EXERCISE TASK ▸ Restate, exactly and without pictures, the lines from the start of the listing below through the line holding "water(968, 2335, 0.34, 0.5, 1.0);".

RECORDED DATA ▸
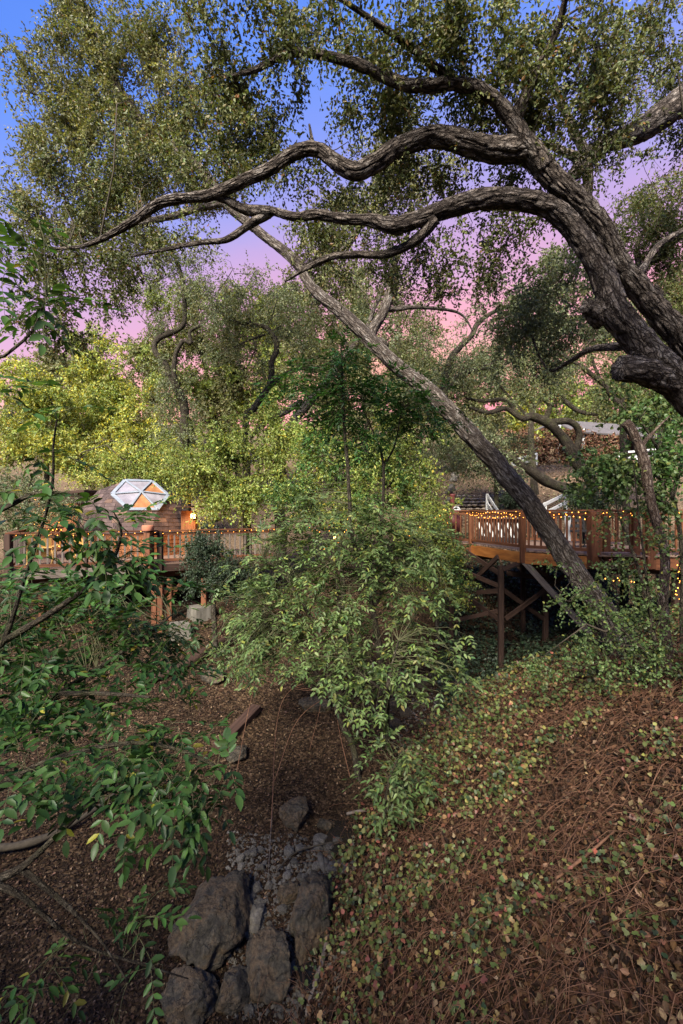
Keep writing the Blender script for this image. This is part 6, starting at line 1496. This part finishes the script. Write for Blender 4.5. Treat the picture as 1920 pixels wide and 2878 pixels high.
def pebbles():
    n = 2600
    px = np.concatenate([r5.uniform(640, 960, 1700), r5.uniform(1060, 1360, 900)]); py = np.concatenate([r5.uniform(2360, 2860, 1700), r5.uniform(1880, 2090, 900)])
    base = np.array([[1, 0, 0], [-1, 0, 0], [0, 1, 0], [0, -1, 0], [0, 0, 1], [0, 0, -1]], float)
    fc = np.array([[0, 2, 4], [2, 1, 4], [1, 3, 4], [3, 0, 4], [2, 0, 5], [1, 2, 5], [3, 1, 5], [0, 3, 5]])
    Yg = np.interp(py, [1880, 2090, 2360, 2860], [12.4, 9.2, 6.9, 4.6]); xg = (px-CX)/F*Yg
    zg = terrain(xg, Yg)
    V = base[None]*(r5.uniform(.012, .045, (n, 1, 1))*r5.uniform(.6, 1.3, (n, 6, 1)))*np.array([1, 1, .7])
    a = r5.uniform(0, 6.3, n); c, s = np.cos(a), np.sin(a)
    V = np.stack([V[..., 0]*c[:, None]-V[..., 1]*s[:, None], V[..., 0]*s[:, None]+V[..., 1]*c[:, None], V[..., 2]], -1)+np.stack([xg, Yg, zg+.006], -1)[:, None]
    o = obj('gravel', mesh_np('gravel', V.reshape(-1, 3), ((np.arange(n)*6)[:, None, None]+fc[None]).reshape(-1, 3), smooth_=False), M['rock_grey'])
    tag(o, 'loose gravel and broken stone in the creek bed', 'gravel', kind='stuff')
pebbles()
def water(px, py, rx, ry, seed):
    g = ground_hit(px, py)
    n = 40; th = np.linspace(0, 2*math.pi, n, endpoint=False)
    rad = 1+0.25*np.sin(3*th+seed)+0.15*np.sin(5*th+2*seed)
    X = g[0]+rx*rad*np.cos(th); Yy = g[1]+ry*rad*np.sin(th)
    z = g[2]+0.02
    V = np.vstack([np.stack([X, Yy, np.full(n, z)], -1), [[g[0], g[1], z]]])
    m = M.get('water')
    if m is None:
        m = noise_mat('dark_creek_water', [(0.3, (0.006, 0.006, 0.005)), (0.7, (0.014, 0.012, 0.009))], scale=4, rough=0.1, bump=0.8, bscale=16, spec=0.35, bdist=0.03); M['water'] = m
    o = obj('creek_water', mesh_np('creek_water', V, np.array([[k, (k+1) % n, n] for k in range(n)])), m); tag(o, kind='structure')
water(968, 2335, 0.34, 0.5, 1.0); water(890, 2690, 0.22, 0.35, 2.0)

# ------------------------------------------------------------------ timber and concrete lying about
def ground_beam(name, label, cat, a, b, w, h, mat):
    p, q = ground_hit(*a), ground_hit(*b)
    o = beam(name, p+np.array([0, 0, h*0.45]), q+np.array([0, 0, h*0.45]), w, h, mat, None)
    return tag(o, label, cat)
ground_beam('fallen_plank', 'thick weathered plank lying on the leaf litter', 'plank', (722, 1998), (612, 2112), 0.24, 0.14, 'wood_dark')
ground_beam('broken_board', 'short board leaning behind the concrete block', 'board', (520, 1690), (568, 1708), 0.18, 0.06, 'wood_dark')
def block(label, px, py, Y, s, rot, ztop):
    x = (px-CX)/F*Y
    zg = tz(x, Y)-0.25
    bm = bmesh.new(); bmesh.ops.create_cube(bm, size=1)
    for v in bm.verts:
        k = 1.0 if v.co.z > 0 else 1.12
        v.co = Vector((v.co.x*s*k, v.co.y*s*k, (v.co.z+0.5)*(ztop-zg)))
    bmesh.ops.bevel(bm, geom=list(bm.edges), offset=0.02, segments=2, affect='EDGES')
    me = bpy.data.meshes.new('concrete_block'); bm.to_mesh(me); bm.free()
    o = obj('concrete_block', me, M['concrete']); o.location = (x, Y, zg); o.rotation_euler = (0, 0, rot)
    tag(o, label, 'concrete block')
block('square concrete footing under a dome deck post', 566, 1720, 14.0, 0.62, 0.75, -2.88)
block('lower concrete footing half hidden by elder leaves', 506, 1765, 12.8, 0.5, 0.5, -3.12)
def stick(name, label, cat, pts, mat='twig', group=None):
    P3 = [np.append(ground_hit(px, py)+np.array([0, 0, dz]), r) for px, py, dz, r in pts]
    me, c = limb_mesh(name, P3, step=0.05, sides=7, lump=0.15, seed=len(label))
    o = obj(name, me, M[mat]); return tag(o, label, cat, group)
stick('fallen_log', 'old grey log slanting past the weathered boulder', 'log', [(430, 1925, .1, .10), (520, 1880, .12, .12), (640, 1815, .12, .11), (720, 1785, .1, .08)], 'wood_dark')
stick('fallen_branch', 'long bare branch curving down beside the upright boulder', 'branch', [(925, 2640, .05, .03), (905, 2730, .06, .028), (880, 2800, .05, .025), (860, 2870, .04, .02)], 'wood_grey', 'fallen branches')
stick('fallen_branch', 'thin dark branch lying across the top of the rubble', 'branch', [(778, 2462, .06, .008), (830, 2420, .1, .012), (900, 2395, .1, .012), (965, 2378, .08, .009)], 'twig', 'fallen branches')
stick('fallen_branch', 'slim straight twig standing in the litter above the tall boulder', 'branch', [(753, 2482, .0, .006), (758, 2400, .05, .006), (766, 2290, .08, .005)], 'wood_grey', 'fallen branches')
stick('fallen_branch', 'red brown branch half buried in the vine bank', 'branch', [(1560, 2500, .10, .012), (1640, 2455, .14, .014), (1725, 2375, .12, .010)], 'stem_red', 'fallen branches')
stick('fallen_branch', 'short thick branch over the creek pool', 'branch', [(975, 2300, .06, .02), (1005, 2295, .07, .022), (1035, 2290, .06, .018)], 'wood_grey', 'fallen branches')
stick('fallen_branch', 'dark fallen bough under the left shrub', 'branch', [(-40, 2420, .12, .05), (120, 2380, .12, .05), (260, 2300, .10, .035), (330, 2240, .08, .02)], 'twig', 'fallen branches')

# ================================================================== leaf litter and the vine bank
def scatter(n, ymin, ymax, cond, seed, pw=1.6, xlim=0.80):
    r = np.random.default_rng(seed)
    u = r.random(n*3)
    e = 2-pw
    y = (ymin**e+u*(ymax**e-ymin**e))**(1/e) if abs(e) > 1e-6 else ymin*(ymax/ymin)**u
    x = r.uniform(-1, 1, n*3)*(xlim*y+0.4)
    k = cond(x, y, r)
    return x[k][:n], y[k][:n], r
def xcr(y): return np.interp(y, _yc, _xc)
def litter():
    x, y, r = scatter(125000, 2.4, 17.5, lambda x, y, r: (x < xcr(y)+0.5) | (y > 12.5), 601, pw=1.75)
    n = len(x); z = terrain(x, y); nn = tnormal(x, y)
    O = np.stack([x, y, z+0.004+0.018*r.random(n)], -1)
    Nn = unit(nn+r.normal(size=(n, 3))*0.42); D = unit(np.cross(Nn, rdir(n, r)))
    s = np.interp(y, [3, 8, 17], [0.030, 0.040, 0.075])*(0.7+0.6*r.random(n))
    C = palette(n, BROWN, r, 0.3)
    v, f, c = leaves(O, D, Nn, s*1.12, s*0.62, 'diamond', C)
    o = obj('leaf_litter', mesh_np('leaf_litter', v, f, c, smooth_=False), M['leaf_dry']); tag(o, 'dense brown oak leaf litter covering the creek slope', 'leaf litter', kind='stuff')
litter()
def hill_litter():
    r = np.random.default_rng(607)
    n = 16000
    y = r.uniform(17.5, 33, n); x = y*(r.uniform(1130, 1760, n)-CX)/F
    O = np.stack([x, y, terrain(x, y)+0.02*r.random(n)], -1)
    Nn = unit(tnormal(x, y)+r.normal(size=(n, 3))*0.5); D = unit(np.cross(Nn, rdir(n, r))); s = r.uniform(.06, .15, n)
    v, f, c = leaves(O, D, Nn, s, s*0.6, 'diamond', palette(n, [(4, 0.16, 0.1, 0.06), (3, 0.24, 0.165, 0.105), (3, 0.08, 0.05, 0.03), (1, 0.12, 0.13, 0.05)], r, 0.3))
    o = obj('leaf_litter', mesh_np('hill_leaf_litter', v, f, c, smooth_=False), M['leaf_dry']); tag(o, 'tan leaf litter strewn on the open hillside behind the bridge', 'leaf litter', kind='stuff')
hill_litter()
def bank(x, y): return (x > xcr(y)+0.15) & (y < 12.5)
def vine_bank():
    # dead leaves
    x, y, r = scatter(62000, 2.1, 12.0, lambda x, y, r: bank(x, y), 602, pw=1.7)
    n = len(x); z = terrain(x, y); nn = tnormal(x, y)
    O = np.stack([x, y, z+0.09*r.random(n)**1.6], -1)
    Nn = unit(nn*0.6+r.normal(size=(n, 3))*0.6); D = unit(np.cross(Nn, rdir(n, r)))
    s = 0.056*(0.6+0.8*r.random(n))
    mixp = [(4, 0.07, 0.034, 0.021), (3, 0.045, 0.024, 0.016), (3, 0.115, 0.06, 0.036), (1.6, 0.22, 0.145, 0.095), (3, 0.024, 0.014, 0.01)]
    Cd = palette(n, mixp, r, 0.3)*np.array([0.74, 0.72, 0.64])
    near = y < 4.6
    v, f, c = leaves(O[near], D[near], Nn[near], s[near], s[near]*0.62, 'curl', Cd[near])
    v2, f2, c2 = leaves(O[~near], D[~near], Nn[~near], s[~near]*1.1, s[~near]*0.7, 'diamond', Cd[~near])
    o = obj('dead_leaves', mesh_np('dead_leaves', np.vstack([v, v2]), [np.vstack([f, f2+len(v)])], np.vstack([c, c2]), smooth_=False), M['leaf_dry']); tag(o, 'rust brown dead vine leaves carpeting the right bank', 'dead leaves', kind='stuff')
    # dry runners
    x, y, r = scatter(4200, 2.1, 11.5, bank_c, 603, pw=1.25)
    n = len(x); k = 5
    a = r.uniform(0, 6.3, n); L = r.uniform(.25, 1.0, n); bend = r.normal(size=n)*1.3
    t = np.linspace(0, 1, k)
    ang = a[:, None]+bend[:, None]*t[None]
    dx = np.cumsum(np.cos(ang), 1)*L[:, None]/k; dy = np.cumsum(np.sin(ang), 1)*L[:, None]/k
    px_, py_ = x[:, None]+dx, y[:, None]+dy
    h = r.uniform(.02, .24, n)[:, None]*np.sin(t*math.pi)[None]+0.015
    pz = terrain(px_.ravel(), py_.ravel()).reshape(n, k)+h
    v, q = tubes(np.stack([px_, py_, pz], -1), np.full((n, k), 1.0)*r.uniform(.0013, .0036, n)[:, None], 3)
    o = obj('vine_runners', mesh_np('vine_runners', v, q), M['stem_red']); tag(o, 'tangle of dry reddish vine runners over the right bank', 'vine runners', kind='stuff')
    # living leaves, in clumps on short upright stalks
    x, y, r = scatter(3700, 2.3, 11.5, lambda x, y, r: bank(x, y) & (0.75*fbm(np.stack([x, y, x*0], -1)*1.9+4, 3)+0.8*r.random(len(x))+0.11*np.clip(y-6.0, -3.5, 2.8)-0.05*np.clip(x-xcr(y)-2.2, -0.5, 3) > 0.5), 604, pw=0.75)
    m = 5; n = len(x)
    X = np.repeat(x, m)+r.normal(size=n*m)*0.08; Yy = np.repeat(y, m)+r.normal(size=n*m)*0.08
    hh = np.repeat(r.uniform(.04, .30, n), m)*r.uniform(.5, 1.2, n*m)
    Z = terrain(X, Yy)+hh
    tint = np.repeat(np.clip(1+0.25*r.normal(size=(n, 1)), .5, 1.6), m, 0)
    Nn = unit(np.array([0, -0.45, 1.0])+r.normal(size=(n*m, 3))*0.5); D = unit(np.cross(Nn, rdir(n*m, r)))
    s = r.uniform(.6, 1.35, n*m)*np.interp(Yy, [2.5, 5, 8], [0.036, 0.048, 0.07])
    C = palette(n*m, VINE, r, 0.2)*tint*0.85
    O = np.stack([X, Yy, Z], -1)
    near = Yy < 5.2
    v1, f1, c1 = leaves(O[near], D[near], Nn[near], s[near], s[near]*0.82, 'lobed', C[near])
    v2, f2, c2 = leaves(O[~near], D[~near], Nn[~near], s[~near], s[~near]*0.85, 'oak', C[~near])
    g = np.stack([x, y, terrain(x, y)-0.01], -1)
    tip = np.stack([X, Yy, Z], -1).reshape(n, m, 3)
    st = np.stack([g[:, None], (g[:, None]*0.4+tip[:, :1]*0.6)+r.normal(size=(n, 1, 3))*0.02, tip[:, :1]], 2).reshape(-1, 3, 3)
    sv, sq = tubes(st, np.full((len(st), 3), 0.0018), 3)
    o = obj('vine_leaves', mesh_np('vine_leaves', np.vstack([v1, v2]), [f1, f2+len(v1)], np.vstack([c1, c2])), M['leaf']); tag(o, 'living green and yellow vine leaves dotted over the right bank', 'vine leaves', kind='stuff')
    o = obj('vine_stalks', mesh_np('vine_stalks', sv, sq), M['stem_red']); tag(o, 'thin upright vine stalks carrying the living leaves on the right bank', 'vine stalks', kind='stuff')
def bank_c(x, y, r): return bank(x, y)
vine_bank()
def ivy_floor():
    """ivy on the gully floor, its dark colour also standing in for shade under the bridge"""
    r = np.random.default_rng(611)
    n = 16000
    y = r.uniform(10.5, 18.5, n); x = y*(r.uniform(1230, 1900, n)-CX)/F
    k = fbm(np.stack([x, y, x*0], -1)*0.9+2, 2)+0.3*r.random(n) > -0.15
    x, y = x[k], y[k]; n = len(x)
    O = np.stack([x, y, terrain(x, y)+r.uniform(.02, .2, n)], -1)
    Nn = unit(tnormal(x, y)+r.normal(size=(n, 3))*0.5); D = unit(np.cross(Nn, rdir(n, r))); s = r.uniform(.06, .12, n)
    v, f, c = leaves(O, D, Nn, s, s*0.8, 'oak', palette(n, DARKGREEN, r, 0.25))  # dark palette carries the deck's shade as well as the ivy green
    o = obj('ivy', mesh_np('ivy', v, f, c), M['leaf']); tag(o, 'ivy over the gully floor, its dark tone also painting the shade below the bridge', 'ivy', kind='stuff')
ivy_floor()
def briars():
    """bare arching canes among the litter in the middle"""
    spec = [((760, 2330), (800, 1960), (985, 1900)), ((770, 2200), (840, 2020), (960, 1935)), ((985, 2190), (955, 2060), (940, 1960)), ((870, 2110), (900, 1960), (830, 1930)), ((660, 2200), (700, 1990), (740, 1850)), ((700, 1900), (860, 1940), (970, 1915))]
    for k, pts in enumerate(spec):
        P3 = []
        for j, (a, b) in enumerate(pts):
            g = ground_hit(a, b) if j == 0 else P(a, b, 8.4+0.1*k)
            P3.append(np.append(g, 0.008-0.002*j))
        me, c = limb_mesh('cane', P3, step=0.06, sides=5, seed=k)
        lab = ['longest bare cane, rising from the litter below the plank to the sapling', 'bare cane crossing the litter right of the dark pointed rock', 'bare cane hooked around the crooked sapling stem', 'bare cane curling over the flat brown rock', 'thin upright bare cane just right of the plank end', 'bare cane lying almost level across the upper litter slope'][k]
        o = obj('bare_cane', me, M['stem_red']); tag(o, lab, 'cane', 'bare canes on the litter slope')
briars()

SOLVED EXERCISE ▸
Keep writing the Blender script for this image. This is part 6, starting at line 1496. This part finishes the script. Write for Blender 4.5. Treat the picture as 1920 pixels wide and 2878 pixels high.
def pebbles():
    n = 2600
    px = np.concatenate([r5.uniform(640, 960, 1700), r5.uniform(1060, 1360, 900)]); py = np.concatenate([r5.uniform(2360, 2860, 1700), r5.uniform(1880, 2090, 900)])
    base = np.array([[1, 0, 0], [-1, 0, 0], [0, 1, 0], [0, -1, 0], [0, 0, 1], [0, 0, -1]], float)
    fc = np.array([[0, 2, 4], [2, 1, 4], [1, 3, 4], [3, 0, 4], [2, 0, 5], [1, 2, 5], [3, 1, 5], [0, 3, 5]])
    Yg = np.interp(py, [1880, 2090, 2360, 2860], [12.4, 9.2, 6.9, 4.6]); xg = (px-CX)/F*Yg
    zg = terrain(xg, Yg)
    V = base[None]*(r5.uniform(.012, .045, (n, 1, 1))*r5.uniform(.6, 1.3, (n, 6, 1)))*np.array([1, 1, .7])
    a = r5.uniform(0, 6.3, n); c, s = np.cos(a), np.sin(a)
    V = np.stack([V[..., 0]*c[:, None]-V[..., 1]*s[:, None], V[..., 0]*s[:, None]+V[..., 1]*c[:, None], V[..., 2]], -1)+np.stack([xg, Yg, zg+.006], -1)[:, None]
    o = obj('gravel', mesh_np('gravel', V.reshape(-1, 3), ((np.arange(n)*6)[:, None, None]+fc[None]).reshape(-1, 3), smooth_=False), M['rock_grey'])
    tag(o, 'loose gravel and broken stone in the creek bed', 'gravel', kind='stuff')
pebbles()
def water(px, py, rx, ry, seed):
    g = ground_hit(px, py)
    n = 40; th = np.linspace(0, 2*math.pi, n, endpoint=False)
    rad = 1+0.25*np.sin(3*th+seed)+0.15*np.sin(5*th+2*seed)
    X = g[0]+rx*rad*np.cos(th); Yy = g[1]+ry*rad*np.sin(th)
    z = g[2]+0.02
    V = np.vstack([np.stack([X, Yy, np.full(n, z)], -1), [[g[0], g[1], z]]])
    m = M.get('water')
    if m is None:
        m = noise_mat('dark_creek_water', [(0.3, (0.006, 0.006, 0.005)), (0.7, (0.014, 0.012, 0.009))], scale=4, rough=0.1, bump=0.8, bscale=16, spec=0.35, bdist=0.03); M['water'] = m
    o = obj('creek_water', mesh_np('creek_water', V, np.array([[k, (k+1) % n, n] for k in range(n)])), m); tag(o, kind='structure')
water(968, 2335, 0.34, 0.5, 1.0); water(890, 2690, 0.22, 0.35, 2.0)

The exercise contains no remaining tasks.